_Collected data_

····················

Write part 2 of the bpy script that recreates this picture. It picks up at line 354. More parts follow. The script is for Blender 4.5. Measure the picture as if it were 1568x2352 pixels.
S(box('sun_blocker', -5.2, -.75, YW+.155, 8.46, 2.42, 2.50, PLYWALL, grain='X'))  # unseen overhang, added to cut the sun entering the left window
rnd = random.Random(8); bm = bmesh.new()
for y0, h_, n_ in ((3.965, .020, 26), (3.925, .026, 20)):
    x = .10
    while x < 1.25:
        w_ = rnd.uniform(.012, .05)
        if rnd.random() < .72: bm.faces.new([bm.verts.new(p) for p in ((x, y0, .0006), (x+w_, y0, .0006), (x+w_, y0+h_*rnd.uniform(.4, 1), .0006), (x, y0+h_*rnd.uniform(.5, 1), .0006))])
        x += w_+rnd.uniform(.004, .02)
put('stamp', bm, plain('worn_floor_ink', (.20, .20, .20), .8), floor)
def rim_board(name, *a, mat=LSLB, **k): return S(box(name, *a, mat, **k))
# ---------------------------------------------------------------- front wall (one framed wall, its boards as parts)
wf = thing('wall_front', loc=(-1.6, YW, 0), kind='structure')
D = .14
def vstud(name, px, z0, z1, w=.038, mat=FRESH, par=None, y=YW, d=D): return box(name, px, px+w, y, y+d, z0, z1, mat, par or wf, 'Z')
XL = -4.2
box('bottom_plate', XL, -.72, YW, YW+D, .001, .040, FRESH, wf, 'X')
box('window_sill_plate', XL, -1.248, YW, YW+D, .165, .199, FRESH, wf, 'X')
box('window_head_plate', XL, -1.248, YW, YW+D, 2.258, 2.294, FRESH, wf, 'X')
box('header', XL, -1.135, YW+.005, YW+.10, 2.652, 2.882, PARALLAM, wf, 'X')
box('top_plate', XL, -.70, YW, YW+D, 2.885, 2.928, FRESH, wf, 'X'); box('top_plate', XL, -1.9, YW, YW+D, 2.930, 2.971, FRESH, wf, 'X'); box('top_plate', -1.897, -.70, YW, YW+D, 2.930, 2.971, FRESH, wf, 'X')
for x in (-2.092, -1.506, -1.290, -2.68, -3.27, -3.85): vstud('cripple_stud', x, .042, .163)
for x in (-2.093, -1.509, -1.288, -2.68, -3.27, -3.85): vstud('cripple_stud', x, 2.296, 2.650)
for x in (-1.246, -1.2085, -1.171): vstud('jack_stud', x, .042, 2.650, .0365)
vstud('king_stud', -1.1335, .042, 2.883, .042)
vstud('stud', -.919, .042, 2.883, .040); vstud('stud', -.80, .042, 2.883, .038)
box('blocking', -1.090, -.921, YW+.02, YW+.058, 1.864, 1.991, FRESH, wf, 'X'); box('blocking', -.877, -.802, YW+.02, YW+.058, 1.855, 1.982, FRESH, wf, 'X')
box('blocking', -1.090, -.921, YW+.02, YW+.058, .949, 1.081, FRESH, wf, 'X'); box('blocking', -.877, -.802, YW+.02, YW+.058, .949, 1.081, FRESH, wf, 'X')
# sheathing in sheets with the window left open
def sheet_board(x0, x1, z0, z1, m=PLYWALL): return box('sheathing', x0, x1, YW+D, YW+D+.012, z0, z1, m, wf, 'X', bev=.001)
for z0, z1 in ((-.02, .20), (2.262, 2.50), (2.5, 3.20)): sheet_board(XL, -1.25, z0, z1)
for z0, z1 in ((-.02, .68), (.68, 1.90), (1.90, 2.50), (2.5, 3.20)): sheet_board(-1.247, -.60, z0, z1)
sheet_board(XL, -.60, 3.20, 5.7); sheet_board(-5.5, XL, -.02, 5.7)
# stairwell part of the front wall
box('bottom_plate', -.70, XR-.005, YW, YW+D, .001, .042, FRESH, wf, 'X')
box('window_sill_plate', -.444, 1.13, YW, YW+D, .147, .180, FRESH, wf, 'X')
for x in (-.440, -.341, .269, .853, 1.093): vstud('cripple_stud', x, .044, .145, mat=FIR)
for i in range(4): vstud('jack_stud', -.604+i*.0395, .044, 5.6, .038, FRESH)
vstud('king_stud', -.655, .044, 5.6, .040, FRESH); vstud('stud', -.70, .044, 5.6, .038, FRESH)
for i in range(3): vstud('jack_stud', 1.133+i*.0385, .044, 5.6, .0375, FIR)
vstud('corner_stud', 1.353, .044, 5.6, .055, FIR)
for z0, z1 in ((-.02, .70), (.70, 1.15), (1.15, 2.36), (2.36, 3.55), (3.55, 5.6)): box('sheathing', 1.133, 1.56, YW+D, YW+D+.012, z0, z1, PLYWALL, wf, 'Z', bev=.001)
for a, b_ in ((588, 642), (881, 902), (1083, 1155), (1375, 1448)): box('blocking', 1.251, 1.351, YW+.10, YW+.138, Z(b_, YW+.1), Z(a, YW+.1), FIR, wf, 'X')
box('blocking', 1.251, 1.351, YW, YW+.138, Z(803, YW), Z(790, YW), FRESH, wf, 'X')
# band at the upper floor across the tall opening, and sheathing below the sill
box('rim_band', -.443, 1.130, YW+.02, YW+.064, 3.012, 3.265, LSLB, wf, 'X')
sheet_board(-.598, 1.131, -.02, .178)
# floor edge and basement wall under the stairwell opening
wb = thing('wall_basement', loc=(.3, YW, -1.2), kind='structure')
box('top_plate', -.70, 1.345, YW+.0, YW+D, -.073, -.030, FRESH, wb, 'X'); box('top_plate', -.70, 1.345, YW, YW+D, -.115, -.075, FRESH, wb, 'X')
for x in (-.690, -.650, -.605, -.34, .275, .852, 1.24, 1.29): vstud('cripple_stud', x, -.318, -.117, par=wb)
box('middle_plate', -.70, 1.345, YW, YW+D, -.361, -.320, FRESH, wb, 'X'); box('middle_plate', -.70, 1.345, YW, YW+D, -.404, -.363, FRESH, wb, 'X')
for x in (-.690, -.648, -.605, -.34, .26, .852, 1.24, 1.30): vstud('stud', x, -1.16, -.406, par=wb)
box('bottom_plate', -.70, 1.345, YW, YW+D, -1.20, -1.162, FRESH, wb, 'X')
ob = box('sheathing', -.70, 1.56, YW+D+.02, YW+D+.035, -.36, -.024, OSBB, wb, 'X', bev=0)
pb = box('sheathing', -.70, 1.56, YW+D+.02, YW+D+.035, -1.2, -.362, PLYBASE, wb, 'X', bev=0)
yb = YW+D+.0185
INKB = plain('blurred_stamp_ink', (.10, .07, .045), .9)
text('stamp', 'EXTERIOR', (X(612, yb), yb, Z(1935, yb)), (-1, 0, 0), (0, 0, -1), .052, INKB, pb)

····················

_Work to be completed_
Transcribe the data above in full, exactly.

_Worked solution_
Write part 2 of the bpy script that recreates this picture. It picks up at line 354. More parts follow. The script is for Blender 4.5. Measure the picture as if it were 1568x2352 pixels.
S(box('sun_blocker', -5.2, -.75, YW+.155, 8.46, 2.42, 2.50, PLYWALL, grain='X'))  # unseen overhang, added to cut the sun entering the left window
rnd = random.Random(8); bm = bmesh.new()
for y0, h_, n_ in ((3.965, .020, 26), (3.925, .026, 20)):
    x = .10
    while x < 1.25:
        w_ = rnd.uniform(.012, .05)
        if rnd.random() < .72: bm.faces.new([bm.verts.new(p) for p in ((x, y0, .0006), (x+w_, y0, .0006), (x+w_, y0+h_*rnd.uniform(.4, 1), .0006), (x, y0+h_*rnd.uniform(.5, 1), .0006))])
        x += w_+rnd.uniform(.004, .02)
put('stamp', bm, plain('worn_floor_ink', (.20, .20, .20), .8), floor)
def rim_board(name, *a, mat=LSLB, **k): return S(box(name, *a, mat, **k))
# ---------------------------------------------------------------- front wall (one framed wall, its boards as parts)
wf = thing('wall_front', loc=(-1.6, YW, 0), kind='structure')
D = .14
def vstud(name, px, z0, z1, w=.038, mat=FRESH, par=None, y=YW, d=D): return box(name, px, px+w, y, y+d, z0, z1, mat, par or wf, 'Z')
XL = -4.2
box('bottom_plate', XL, -.72, YW, YW+D, .001, .040, FRESH, wf, 'X')
box('window_sill_plate', XL, -1.248, YW, YW+D, .165, .199, FRESH, wf, 'X')
box('window_head_plate', XL, -1.248, YW, YW+D, 2.258, 2.294, FRESH, wf, 'X')
box('header', XL, -1.135, YW+.005, YW+.10, 2.652, 2.882, PARALLAM, wf, 'X')
box('top_plate', XL, -.70, YW, YW+D, 2.885, 2.928, FRESH, wf, 'X'); box('top_plate', XL, -1.9, YW, YW+D, 2.930, 2.971, FRESH, wf, 'X'); box('top_plate', -1.897, -.70, YW, YW+D, 2.930, 2.971, FRESH, wf, 'X')
for x in (-2.092, -1.506, -1.290, -2.68, -3.27, -3.85): vstud('cripple_stud', x, .042, .163)
for x in (-2.093, -1.509, -1.288, -2.68, -3.27, -3.85): vstud('cripple_stud', x, 2.296, 2.650)
for x in (-1.246, -1.2085, -1.171): vstud('jack_stud', x, .042, 2.650, .0365)
vstud('king_stud', -1.1335, .042, 2.883, .042)
vstud('stud', -.919, .042, 2.883, .040); vstud('stud', -.80, .042, 2.883, .038)
box('blocking', -1.090, -.921, YW+.02, YW+.058, 1.864, 1.991, FRESH, wf, 'X'); box('blocking', -.877, -.802, YW+.02, YW+.058, 1.855, 1.982, FRESH, wf, 'X')
box('blocking', -1.090, -.921, YW+.02, YW+.058, .949, 1.081, FRESH, wf, 'X'); box('blocking', -.877, -.802, YW+.02, YW+.058, .949, 1.081, FRESH, wf, 'X')
# sheathing in sheets with the window left open
def sheet_board(x0, x1, z0, z1, m=PLYWALL): return box('sheathing', x0, x1, YW+D, YW+D+.012, z0, z1, m, wf, 'X', bev=.001)
for z0, z1 in ((-.02, .20), (2.262, 2.50), (2.5, 3.20)): sheet_board(XL, -1.25, z0, z1)
for z0, z1 in ((-.02, .68), (.68, 1.90), (1.90, 2.50), (2.5, 3.20)): sheet_board(-1.247, -.60, z0, z1)
sheet_board(XL, -.60, 3.20, 5.7); sheet_board(-5.5, XL, -.02, 5.7)
# stairwell part of the front wall
box('bottom_plate', -.70, XR-.005, YW, YW+D, .001, .042, FRESH, wf, 'X')
box('window_sill_plate', -.444, 1.13, YW, YW+D, .147, .180, FRESH, wf, 'X')
for x in (-.440, -.341, .269, .853, 1.093): vstud('cripple_stud', x, .044, .145, mat=FIR)
for i in range(4): vstud('jack_stud', -.604+i*.0395, .044, 5.6, .038, FRESH)
vstud('king_stud', -.655, .044, 5.6, .040, FRESH); vstud('stud', -.70, .044, 5.6, .038, FRESH)
for i in range(3): vstud('jack_stud', 1.133+i*.0385, .044, 5.6, .0375, FIR)
vstud('corner_stud', 1.353, .044, 5.6, .055, FIR)
for z0, z1 in ((-.02, .70), (.70, 1.15), (1.15, 2.36), (2.36, 3.55), (3.55, 5.6)): box('sheathing', 1.133, 1.56, YW+D, YW+D+.012, z0, z1, PLYWALL, wf, 'Z', bev=.001)
for a, b_ in ((588, 642), (881, 902), (1083, 1155), (1375, 1448)): box('blocking', 1.251, 1.351, YW+.10, YW+.138, Z(b_, YW+.1), Z(a, YW+.1), FIR, wf, 'X')
box('blocking', 1.251, 1.351, YW, YW+.138, Z(803, YW), Z(790, YW), FRESH, wf, 'X')
# band at the upper floor across the tall opening, and sheathing below the sill
box('rim_band', -.443, 1.130, YW+.02, YW+.064, 3.012, 3.265, LSLB, wf, 'X')
sheet_board(-.598, 1.131, -.02, .178)
# floor edge and basement wall under the stairwell opening
wb = thing('wall_basement', loc=(.3, YW, -1.2), kind='structure')
box('top_plate', -.70, 1.345, YW+.0, YW+D, -.073, -.030, FRESH, wb, 'X'); box('top_plate', -.70, 1.345, YW, YW+D, -.115, -.075, FRESH, wb, 'X')
for x in (-.690, -.650, -.605, -.34, .275, .852, 1.24, 1.29): vstud('cripple_stud', x, -.318, -.117, par=wb)
box('middle_plate', -.70, 1.345, YW, YW+D, -.361, -.320, FRESH, wb, 'X'); box('middle_plate', -.70, 1.345, YW, YW+D, -.404, -.363, FRESH, wb, 'X')
for x in (-.690, -.648, -.605, -.34, .26, .852, 1.24, 1.30): vstud('stud', x, -1.16, -.406, par=wb)
box('bottom_plate', -.70, 1.345, YW, YW+D, -1.20, -1.162, FRESH, wb, 'X')
ob = box('sheathing', -.70, 1.56, YW+D+.02, YW+D+.035, -.36, -.024, OSBB, wb, 'X', bev=0)
pb = box('sheathing', -.70, 1.56, YW+D+.02, YW+D+.035, -1.2, -.362, PLYBASE, wb, 'X', bev=0)
yb = YW+D+.0185
INKB = plain('blurred_stamp_ink', (.10, .07, .045), .9)
text('stamp', 'EXTERIOR', (X(612, yb), yb, Z(1935, yb)), (-1, 0, 0), (0, 0, -1), .052, INKB, pb)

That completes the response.